==== Raw data
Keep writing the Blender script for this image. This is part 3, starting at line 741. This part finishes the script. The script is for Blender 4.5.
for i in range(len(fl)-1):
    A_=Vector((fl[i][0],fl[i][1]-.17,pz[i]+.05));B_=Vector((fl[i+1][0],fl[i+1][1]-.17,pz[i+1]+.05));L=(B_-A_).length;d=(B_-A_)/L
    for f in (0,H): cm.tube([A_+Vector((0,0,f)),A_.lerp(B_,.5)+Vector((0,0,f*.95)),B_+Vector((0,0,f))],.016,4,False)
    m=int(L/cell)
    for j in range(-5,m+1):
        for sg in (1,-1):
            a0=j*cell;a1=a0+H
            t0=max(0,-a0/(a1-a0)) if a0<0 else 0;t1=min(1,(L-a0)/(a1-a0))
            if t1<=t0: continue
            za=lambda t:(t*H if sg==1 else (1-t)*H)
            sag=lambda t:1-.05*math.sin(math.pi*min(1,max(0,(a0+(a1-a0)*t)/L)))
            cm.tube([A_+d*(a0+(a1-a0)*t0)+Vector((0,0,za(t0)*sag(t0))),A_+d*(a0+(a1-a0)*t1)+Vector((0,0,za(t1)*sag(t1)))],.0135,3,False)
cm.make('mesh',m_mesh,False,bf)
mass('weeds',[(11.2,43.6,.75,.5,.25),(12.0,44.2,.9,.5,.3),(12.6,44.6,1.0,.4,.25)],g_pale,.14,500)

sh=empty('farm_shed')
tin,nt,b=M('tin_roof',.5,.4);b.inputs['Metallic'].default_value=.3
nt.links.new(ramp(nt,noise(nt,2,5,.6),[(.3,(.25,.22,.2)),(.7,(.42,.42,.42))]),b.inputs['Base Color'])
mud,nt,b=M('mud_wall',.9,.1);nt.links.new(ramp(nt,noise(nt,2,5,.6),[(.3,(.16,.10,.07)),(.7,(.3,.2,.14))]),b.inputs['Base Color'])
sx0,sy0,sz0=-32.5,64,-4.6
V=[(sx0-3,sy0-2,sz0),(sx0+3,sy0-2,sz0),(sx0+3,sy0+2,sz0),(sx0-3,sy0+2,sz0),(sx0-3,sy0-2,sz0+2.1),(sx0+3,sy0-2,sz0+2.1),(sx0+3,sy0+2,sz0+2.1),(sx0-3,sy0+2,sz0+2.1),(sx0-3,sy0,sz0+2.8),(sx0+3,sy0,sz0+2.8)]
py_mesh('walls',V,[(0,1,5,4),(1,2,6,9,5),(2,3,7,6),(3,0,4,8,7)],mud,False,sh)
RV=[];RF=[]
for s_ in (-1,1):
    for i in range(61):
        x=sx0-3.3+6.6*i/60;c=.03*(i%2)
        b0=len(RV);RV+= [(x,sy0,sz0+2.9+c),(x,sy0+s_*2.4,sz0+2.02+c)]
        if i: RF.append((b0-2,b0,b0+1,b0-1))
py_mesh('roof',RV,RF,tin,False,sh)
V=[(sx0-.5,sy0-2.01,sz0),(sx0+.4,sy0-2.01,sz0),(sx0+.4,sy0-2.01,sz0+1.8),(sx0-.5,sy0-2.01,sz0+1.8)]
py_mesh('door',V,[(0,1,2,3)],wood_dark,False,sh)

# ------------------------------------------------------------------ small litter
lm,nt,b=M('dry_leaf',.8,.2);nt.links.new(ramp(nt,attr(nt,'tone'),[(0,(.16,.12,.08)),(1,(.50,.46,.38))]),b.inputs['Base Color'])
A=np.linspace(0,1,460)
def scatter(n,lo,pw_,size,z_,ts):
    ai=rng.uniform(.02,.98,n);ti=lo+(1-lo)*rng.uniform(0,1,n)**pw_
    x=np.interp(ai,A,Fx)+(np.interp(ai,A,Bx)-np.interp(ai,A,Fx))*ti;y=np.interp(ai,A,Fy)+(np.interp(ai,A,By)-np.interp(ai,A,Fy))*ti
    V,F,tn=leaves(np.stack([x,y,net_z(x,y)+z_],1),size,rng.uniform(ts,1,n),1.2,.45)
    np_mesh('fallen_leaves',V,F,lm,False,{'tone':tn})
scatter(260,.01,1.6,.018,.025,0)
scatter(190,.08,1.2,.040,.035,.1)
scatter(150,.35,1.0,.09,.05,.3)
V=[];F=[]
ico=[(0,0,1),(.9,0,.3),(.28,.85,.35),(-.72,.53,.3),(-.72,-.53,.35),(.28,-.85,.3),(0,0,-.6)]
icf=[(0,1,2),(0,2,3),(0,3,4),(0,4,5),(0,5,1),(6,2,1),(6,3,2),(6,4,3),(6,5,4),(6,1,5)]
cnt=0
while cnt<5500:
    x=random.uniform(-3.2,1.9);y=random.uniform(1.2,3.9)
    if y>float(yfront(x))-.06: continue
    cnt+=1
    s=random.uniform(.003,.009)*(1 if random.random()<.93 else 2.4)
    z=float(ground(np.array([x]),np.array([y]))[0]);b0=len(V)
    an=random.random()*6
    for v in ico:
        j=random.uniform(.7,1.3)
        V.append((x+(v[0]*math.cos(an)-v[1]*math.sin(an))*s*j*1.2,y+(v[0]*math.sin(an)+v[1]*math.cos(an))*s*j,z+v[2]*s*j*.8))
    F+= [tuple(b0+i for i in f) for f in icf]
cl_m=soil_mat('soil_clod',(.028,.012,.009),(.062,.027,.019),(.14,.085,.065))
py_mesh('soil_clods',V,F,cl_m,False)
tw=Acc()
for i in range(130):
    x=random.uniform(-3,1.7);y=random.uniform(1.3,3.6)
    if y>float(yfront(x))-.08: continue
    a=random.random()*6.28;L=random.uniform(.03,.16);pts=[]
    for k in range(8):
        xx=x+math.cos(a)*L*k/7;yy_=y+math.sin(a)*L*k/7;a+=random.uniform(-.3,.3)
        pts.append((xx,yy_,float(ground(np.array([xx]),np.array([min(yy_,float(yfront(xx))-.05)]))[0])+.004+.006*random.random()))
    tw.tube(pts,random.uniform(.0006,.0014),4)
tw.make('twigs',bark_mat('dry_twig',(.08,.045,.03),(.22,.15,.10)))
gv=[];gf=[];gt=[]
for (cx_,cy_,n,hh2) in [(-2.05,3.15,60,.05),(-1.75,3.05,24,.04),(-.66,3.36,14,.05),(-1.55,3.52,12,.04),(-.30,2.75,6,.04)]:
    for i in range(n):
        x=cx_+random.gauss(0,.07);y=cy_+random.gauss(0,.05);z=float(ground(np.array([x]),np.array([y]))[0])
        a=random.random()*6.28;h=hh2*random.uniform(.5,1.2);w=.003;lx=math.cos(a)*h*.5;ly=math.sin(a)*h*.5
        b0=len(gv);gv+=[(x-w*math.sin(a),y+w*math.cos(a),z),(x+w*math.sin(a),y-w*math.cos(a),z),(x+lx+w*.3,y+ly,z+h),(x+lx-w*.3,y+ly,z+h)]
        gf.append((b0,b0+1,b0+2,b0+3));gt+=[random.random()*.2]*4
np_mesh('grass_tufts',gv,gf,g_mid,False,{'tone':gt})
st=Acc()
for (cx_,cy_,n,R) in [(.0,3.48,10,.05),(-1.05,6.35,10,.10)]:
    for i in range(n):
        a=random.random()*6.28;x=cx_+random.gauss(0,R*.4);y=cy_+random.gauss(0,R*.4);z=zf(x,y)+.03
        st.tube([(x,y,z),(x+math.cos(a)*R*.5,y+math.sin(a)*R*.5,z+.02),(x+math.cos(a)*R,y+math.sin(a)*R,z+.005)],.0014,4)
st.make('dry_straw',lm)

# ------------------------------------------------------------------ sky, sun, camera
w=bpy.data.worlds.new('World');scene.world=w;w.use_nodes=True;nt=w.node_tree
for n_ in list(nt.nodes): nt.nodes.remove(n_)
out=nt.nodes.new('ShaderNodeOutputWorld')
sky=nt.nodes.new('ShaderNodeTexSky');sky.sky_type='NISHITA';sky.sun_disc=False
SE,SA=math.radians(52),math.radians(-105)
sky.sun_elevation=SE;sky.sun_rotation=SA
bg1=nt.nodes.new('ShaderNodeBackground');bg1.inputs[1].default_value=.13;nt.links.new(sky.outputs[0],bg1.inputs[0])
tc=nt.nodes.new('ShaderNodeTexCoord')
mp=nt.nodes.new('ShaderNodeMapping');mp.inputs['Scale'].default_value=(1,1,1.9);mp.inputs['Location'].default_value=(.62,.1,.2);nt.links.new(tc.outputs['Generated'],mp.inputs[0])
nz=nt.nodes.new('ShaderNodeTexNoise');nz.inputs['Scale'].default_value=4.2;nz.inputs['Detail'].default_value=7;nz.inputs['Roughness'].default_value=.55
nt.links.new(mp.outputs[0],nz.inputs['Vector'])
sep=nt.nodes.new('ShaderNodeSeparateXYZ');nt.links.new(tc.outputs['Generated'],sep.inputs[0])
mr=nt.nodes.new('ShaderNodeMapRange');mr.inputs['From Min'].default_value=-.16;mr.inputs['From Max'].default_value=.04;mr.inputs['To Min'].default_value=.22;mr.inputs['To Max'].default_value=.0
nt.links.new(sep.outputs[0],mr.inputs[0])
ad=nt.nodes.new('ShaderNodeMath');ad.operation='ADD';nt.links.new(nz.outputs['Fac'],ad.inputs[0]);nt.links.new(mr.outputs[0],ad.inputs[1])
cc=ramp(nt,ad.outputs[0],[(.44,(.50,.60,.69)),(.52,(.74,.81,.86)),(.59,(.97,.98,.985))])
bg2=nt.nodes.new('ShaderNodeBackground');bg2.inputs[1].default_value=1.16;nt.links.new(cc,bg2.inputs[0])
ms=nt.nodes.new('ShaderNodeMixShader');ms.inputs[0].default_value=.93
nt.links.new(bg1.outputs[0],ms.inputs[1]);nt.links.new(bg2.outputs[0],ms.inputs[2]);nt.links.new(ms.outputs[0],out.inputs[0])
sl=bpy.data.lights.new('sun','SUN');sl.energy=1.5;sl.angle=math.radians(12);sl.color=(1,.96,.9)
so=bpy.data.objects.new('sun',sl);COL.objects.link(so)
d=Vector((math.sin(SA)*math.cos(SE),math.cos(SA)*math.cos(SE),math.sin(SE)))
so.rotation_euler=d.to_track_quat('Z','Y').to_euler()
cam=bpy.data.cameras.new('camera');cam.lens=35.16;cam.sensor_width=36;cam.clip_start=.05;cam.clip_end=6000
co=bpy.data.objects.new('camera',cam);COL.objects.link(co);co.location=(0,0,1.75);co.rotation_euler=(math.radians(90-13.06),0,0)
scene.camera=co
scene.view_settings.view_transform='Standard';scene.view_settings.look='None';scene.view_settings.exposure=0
========
Exercise brief: In the listing above, please print only the lines from the first one to the line where "py_mesh('door',V,[(0,1,2,3)],wood_dark,False,sh)" appears, exactly as written, both of those lines included.

The result:
Keep writing the Blender script for this image. This is part 3, starting at line 741. This part finishes the script. The script is for Blender 4.5.
for i in range(len(fl)-1):
    A_=Vector((fl[i][0],fl[i][1]-.17,pz[i]+.05));B_=Vector((fl[i+1][0],fl[i+1][1]-.17,pz[i+1]+.05));L=(B_-A_).length;d=(B_-A_)/L
    for f in (0,H): cm.tube([A_+Vector((0,0,f)),A_.lerp(B_,.5)+Vector((0,0,f*.95)),B_+Vector((0,0,f))],.016,4,False)
    m=int(L/cell)
    for j in range(-5,m+1):
        for sg in (1,-1):
            a0=j*cell;a1=a0+H
            t0=max(0,-a0/(a1-a0)) if a0<0 else 0;t1=min(1,(L-a0)/(a1-a0))
            if t1<=t0: continue
            za=lambda t:(t*H if sg==1 else (1-t)*H)
            sag=lambda t:1-.05*math.sin(math.pi*min(1,max(0,(a0+(a1-a0)*t)/L)))
            cm.tube([A_+d*(a0+(a1-a0)*t0)+Vector((0,0,za(t0)*sag(t0))),A_+d*(a0+(a1-a0)*t1)+Vector((0,0,za(t1)*sag(t1)))],.0135,3,False)
cm.make('mesh',m_mesh,False,bf)
mass('weeds',[(11.2,43.6,.75,.5,.25),(12.0,44.2,.9,.5,.3),(12.6,44.6,1.0,.4,.25)],g_pale,.14,500)

sh=empty('farm_shed')
tin,nt,b=M('tin_roof',.5,.4);b.inputs['Metallic'].default_value=.3
nt.links.new(ramp(nt,noise(nt,2,5,.6),[(.3,(.25,.22,.2)),(.7,(.42,.42,.42))]),b.inputs['Base Color'])
mud,nt,b=M('mud_wall',.9,.1);nt.links.new(ramp(nt,noise(nt,2,5,.6),[(.3,(.16,.10,.07)),(.7,(.3,.2,.14))]),b.inputs['Base Color'])
sx0,sy0,sz0=-32.5,64,-4.6
V=[(sx0-3,sy0-2,sz0),(sx0+3,sy0-2,sz0),(sx0+3,sy0+2,sz0),(sx0-3,sy0+2,sz0),(sx0-3,sy0-2,sz0+2.1),(sx0+3,sy0-2,sz0+2.1),(sx0+3,sy0+2,sz0+2.1),(sx0-3,sy0+2,sz0+2.1),(sx0-3,sy0,sz0+2.8),(sx0+3,sy0,sz0+2.8)]
py_mesh('walls',V,[(0,1,5,4),(1,2,6,9,5),(2,3,7,6),(3,0,4,8,7)],mud,False,sh)
RV=[];RF=[]
for s_ in (-1,1):
    for i in range(61):
        x=sx0-3.3+6.6*i/60;c=.03*(i%2)
        b0=len(RV);RV+= [(x,sy0,sz0+2.9+c),(x,sy0+s_*2.4,sz0+2.02+c)]
        if i: RF.append((b0-2,b0,b0+1,b0-1))
py_mesh('roof',RV,RF,tin,False,sh)
V=[(sx0-.5,sy0-2.01,sz0),(sx0+.4,sy0-2.01,sz0),(sx0+.4,sy0-2.01,sz0+1.8),(sx0-.5,sy0-2.01,sz0+1.8)]
py_mesh('door',V,[(0,1,2,3)],wood_dark,False,sh)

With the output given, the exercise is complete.